Hm... You are right, it seems that syslog-ng tries to connect to the
database that is the default for the specified user in config. However,
I've checked it in syslog-ng source, and syslog-ng uses the same code
for all database types for connecting and passes the name of database
properly and in case of other databases it works, too.
So, it is a bug, but not in syslog-ng but in freetds or libdbi. Report
a bug on it, please, and we will check if we can fix it.
Thanks
On 2010-12-13 23:04, Shawn Cannon wrote:
The only thing that I did not have selected for the sql
user was to default it to the database I wanted to use. It defaulted
to Master. I changed that and now all is well. Kinda strange to have
an option called database() if it does not use that.
On Mon, Dec 13, 2010 at 4:29 PM, Zoltán
Pallagi <pzolee@balabit.hu> wrote:
Well, syslog-ng tries to
query the result of "select * from tablename where 0=1;" to check if
the specified table exists. If it didn't return with error, then the
table exists, and syslog-ng will check the columns and alter the table
if needed.
In other cases (the above query returned with any error), syslog-ng
assumes that the specified table does not exist and tries to create it.
As far as I see, this query returned with error in your case, that's
the reason why syslog-ng tries to create it after reaching the next
time_reopen. Also, it seems that syslog-ng has not enough permission to
create this table. Are you sure that the user specified in syslog-ng
conf has the sufficient permissions for this database?

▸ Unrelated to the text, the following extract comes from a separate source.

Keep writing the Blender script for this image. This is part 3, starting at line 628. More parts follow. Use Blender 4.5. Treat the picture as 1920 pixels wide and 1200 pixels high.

You have just told me that you tried it with tsql, could you show me
the output of this?
Have you used the same user? I mean you should execute tsql with the
following parameters:
tsql -S rawsql -p 1785 -U user_in_conf -P password_in_conf
2010.12.13. 20:23 keltezéssel, Shawn Cannon írta:
OK this is some good info. It looks like
even though I specify the database name, it is someone how using it and
tries to create or check for the tables on the master database. Any
ideas? Here is the info from the capture. Why is is running a SELECT
looking for syslogng instead of the database name?
....(....SELECT * FROM syslogng WHERE
0=1...K.<...7.........Invalid object name
'syslogng'..RAWSQL\MARTY....................CREATE TABLE syslogng
(datetime varchar(16), host varchar(32), program varchar(32), pid
varchar(8), message varchar(4096))...`.<...L.......4.CREATE TABLE
permission denied in database 'master'..RAWSQL\MARTY............
Here is my destination section from my syslogng config:
On Mon, Dec 13, 2010 at 12:19:03PM -0500, Shawn Cannon
wrote:
> I meant I ran tsql. :-)
>
> Shawn Cannon
>
> IT Professional
>
> > OK I installed it ans ran TDS using
sql.hidden.local and the port number
> > and I was able to create the table. I changed my syslogng
config file to
> > this same setting, yet it still gives me an error. I left
the table in the
> > database that was created but even that did not help. Any
ideas?
There have been some bugs in the past where syslog-ng was not always
connecting to the database correctly on the proper ports, etc. However
in your case this could only apply if something was also listening on
the default port I would assume, since it seemed like it had connected.
Although as one of the other posters had pointed out there could be an
inaccurate error message as well. Perhaps you could verify it's
connecting properly to the DB using Wireshark?
Was the tsql / sqsh / etc. based testing performed using the same
machine as the syslog-ng setup is running?